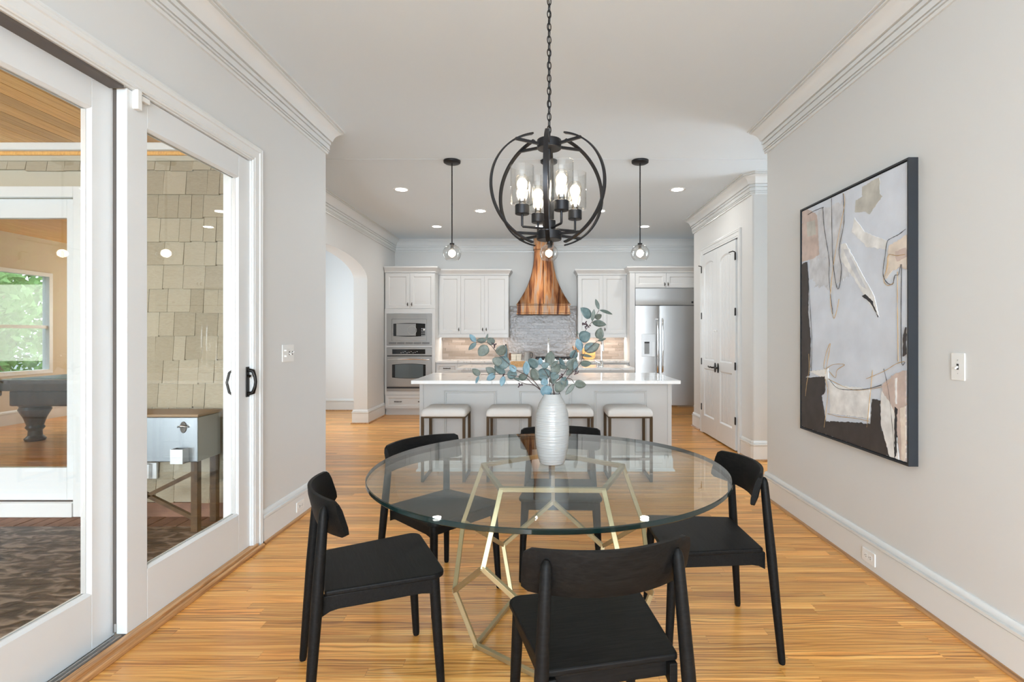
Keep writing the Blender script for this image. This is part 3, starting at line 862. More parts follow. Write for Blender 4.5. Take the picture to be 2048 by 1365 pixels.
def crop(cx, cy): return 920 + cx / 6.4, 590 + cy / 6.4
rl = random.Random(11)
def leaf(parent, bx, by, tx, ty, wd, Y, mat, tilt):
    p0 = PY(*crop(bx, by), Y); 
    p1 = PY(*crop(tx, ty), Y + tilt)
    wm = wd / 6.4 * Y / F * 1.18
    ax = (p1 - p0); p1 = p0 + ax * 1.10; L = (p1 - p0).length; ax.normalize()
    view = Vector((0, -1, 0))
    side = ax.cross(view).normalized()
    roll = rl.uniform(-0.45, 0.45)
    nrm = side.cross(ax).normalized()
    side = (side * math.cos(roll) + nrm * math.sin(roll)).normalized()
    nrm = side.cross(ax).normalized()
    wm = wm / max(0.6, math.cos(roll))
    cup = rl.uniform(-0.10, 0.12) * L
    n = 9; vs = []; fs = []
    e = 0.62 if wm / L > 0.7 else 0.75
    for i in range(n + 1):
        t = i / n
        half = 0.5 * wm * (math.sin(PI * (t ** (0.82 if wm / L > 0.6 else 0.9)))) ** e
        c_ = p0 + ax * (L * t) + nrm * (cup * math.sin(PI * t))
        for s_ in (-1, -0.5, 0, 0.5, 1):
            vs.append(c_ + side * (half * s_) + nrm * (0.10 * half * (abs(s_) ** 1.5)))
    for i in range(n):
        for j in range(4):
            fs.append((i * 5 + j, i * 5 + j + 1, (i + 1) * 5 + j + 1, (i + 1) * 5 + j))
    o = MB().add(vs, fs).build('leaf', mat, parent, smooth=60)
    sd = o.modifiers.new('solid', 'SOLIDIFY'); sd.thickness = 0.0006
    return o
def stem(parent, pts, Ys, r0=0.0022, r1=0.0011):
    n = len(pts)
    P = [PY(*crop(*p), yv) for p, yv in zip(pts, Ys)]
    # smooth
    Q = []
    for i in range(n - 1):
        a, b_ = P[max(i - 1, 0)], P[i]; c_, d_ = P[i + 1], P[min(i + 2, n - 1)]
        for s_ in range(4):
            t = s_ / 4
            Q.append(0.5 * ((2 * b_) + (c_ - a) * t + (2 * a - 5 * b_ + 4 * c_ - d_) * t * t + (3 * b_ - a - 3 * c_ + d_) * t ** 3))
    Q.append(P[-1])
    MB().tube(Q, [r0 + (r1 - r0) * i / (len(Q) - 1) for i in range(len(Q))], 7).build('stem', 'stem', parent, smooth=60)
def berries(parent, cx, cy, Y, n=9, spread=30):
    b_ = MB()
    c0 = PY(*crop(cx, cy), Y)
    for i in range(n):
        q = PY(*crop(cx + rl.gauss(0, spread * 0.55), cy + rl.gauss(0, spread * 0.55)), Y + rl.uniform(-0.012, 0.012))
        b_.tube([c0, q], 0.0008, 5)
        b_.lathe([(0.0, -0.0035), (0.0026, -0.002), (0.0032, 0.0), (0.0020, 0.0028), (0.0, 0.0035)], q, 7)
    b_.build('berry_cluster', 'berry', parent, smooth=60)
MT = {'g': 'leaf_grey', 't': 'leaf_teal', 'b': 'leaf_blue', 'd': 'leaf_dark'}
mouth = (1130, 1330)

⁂

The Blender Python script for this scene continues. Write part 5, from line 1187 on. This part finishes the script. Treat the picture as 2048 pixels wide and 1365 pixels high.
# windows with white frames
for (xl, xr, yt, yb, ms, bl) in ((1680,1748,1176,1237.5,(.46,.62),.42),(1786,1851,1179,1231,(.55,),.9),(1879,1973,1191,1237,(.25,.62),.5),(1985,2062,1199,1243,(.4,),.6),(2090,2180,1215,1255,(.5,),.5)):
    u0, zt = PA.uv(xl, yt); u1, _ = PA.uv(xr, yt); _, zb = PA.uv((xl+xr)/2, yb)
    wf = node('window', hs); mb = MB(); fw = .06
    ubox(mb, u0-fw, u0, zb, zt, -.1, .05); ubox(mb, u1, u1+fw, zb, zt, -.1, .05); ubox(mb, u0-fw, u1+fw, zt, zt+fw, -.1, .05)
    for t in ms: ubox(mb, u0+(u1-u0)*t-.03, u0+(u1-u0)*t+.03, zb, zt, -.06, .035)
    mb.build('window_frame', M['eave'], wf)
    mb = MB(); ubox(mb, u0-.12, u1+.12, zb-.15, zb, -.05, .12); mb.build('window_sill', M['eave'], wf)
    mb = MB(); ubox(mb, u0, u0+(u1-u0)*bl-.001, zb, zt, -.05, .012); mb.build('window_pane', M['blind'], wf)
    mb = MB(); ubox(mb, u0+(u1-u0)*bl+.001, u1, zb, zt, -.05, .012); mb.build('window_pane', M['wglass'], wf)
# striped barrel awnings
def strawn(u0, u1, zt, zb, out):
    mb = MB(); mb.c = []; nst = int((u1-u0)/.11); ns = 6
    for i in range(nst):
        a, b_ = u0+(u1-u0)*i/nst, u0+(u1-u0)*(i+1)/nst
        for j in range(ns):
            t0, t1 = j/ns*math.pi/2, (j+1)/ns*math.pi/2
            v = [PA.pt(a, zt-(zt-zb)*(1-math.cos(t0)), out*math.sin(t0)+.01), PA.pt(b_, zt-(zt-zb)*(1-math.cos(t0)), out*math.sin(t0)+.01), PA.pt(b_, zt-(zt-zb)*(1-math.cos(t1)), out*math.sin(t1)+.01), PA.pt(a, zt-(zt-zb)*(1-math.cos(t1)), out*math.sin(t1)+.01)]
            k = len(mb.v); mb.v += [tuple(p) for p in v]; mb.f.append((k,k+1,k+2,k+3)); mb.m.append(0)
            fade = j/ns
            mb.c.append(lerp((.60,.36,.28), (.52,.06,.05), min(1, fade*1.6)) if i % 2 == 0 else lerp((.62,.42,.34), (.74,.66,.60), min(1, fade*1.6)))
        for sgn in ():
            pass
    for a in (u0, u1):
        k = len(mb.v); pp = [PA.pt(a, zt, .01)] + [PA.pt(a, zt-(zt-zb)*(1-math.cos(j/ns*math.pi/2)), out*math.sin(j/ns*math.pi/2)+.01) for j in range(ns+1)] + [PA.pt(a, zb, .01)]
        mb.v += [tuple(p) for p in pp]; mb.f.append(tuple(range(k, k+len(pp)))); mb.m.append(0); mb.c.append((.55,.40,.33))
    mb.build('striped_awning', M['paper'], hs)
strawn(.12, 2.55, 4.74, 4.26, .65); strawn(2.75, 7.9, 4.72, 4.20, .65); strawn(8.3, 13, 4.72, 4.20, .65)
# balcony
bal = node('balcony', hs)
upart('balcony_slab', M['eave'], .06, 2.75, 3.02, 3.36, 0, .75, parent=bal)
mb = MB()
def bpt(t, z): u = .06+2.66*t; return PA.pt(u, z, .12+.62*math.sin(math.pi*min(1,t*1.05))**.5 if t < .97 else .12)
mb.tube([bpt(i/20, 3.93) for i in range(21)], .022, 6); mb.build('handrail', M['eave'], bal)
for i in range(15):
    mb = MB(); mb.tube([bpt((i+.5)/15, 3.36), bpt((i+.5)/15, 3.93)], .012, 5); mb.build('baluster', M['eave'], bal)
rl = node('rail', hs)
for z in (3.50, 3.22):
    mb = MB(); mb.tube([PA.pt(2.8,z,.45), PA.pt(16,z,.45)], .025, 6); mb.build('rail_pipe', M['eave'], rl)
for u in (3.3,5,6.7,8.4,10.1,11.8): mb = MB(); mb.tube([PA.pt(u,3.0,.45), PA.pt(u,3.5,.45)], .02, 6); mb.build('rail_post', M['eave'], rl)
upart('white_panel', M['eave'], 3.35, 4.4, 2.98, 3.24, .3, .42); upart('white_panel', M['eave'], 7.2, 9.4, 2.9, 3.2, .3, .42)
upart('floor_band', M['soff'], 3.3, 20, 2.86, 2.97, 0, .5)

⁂

> Do this
Where a line in the material above holds "script", copy that line.

> Correct output
Keep writing the Blender script for this image. This is part 3, starting at line 862. More parts follow. Write for Blender 4.5. Take the picture to be 2048 by 1365 pixels.
The Blender Python script for this scene continues. Write part 5, from line 1187 on. This part finishes the script. Treat the picture as 2048 pixels wide and 1365 pixels high.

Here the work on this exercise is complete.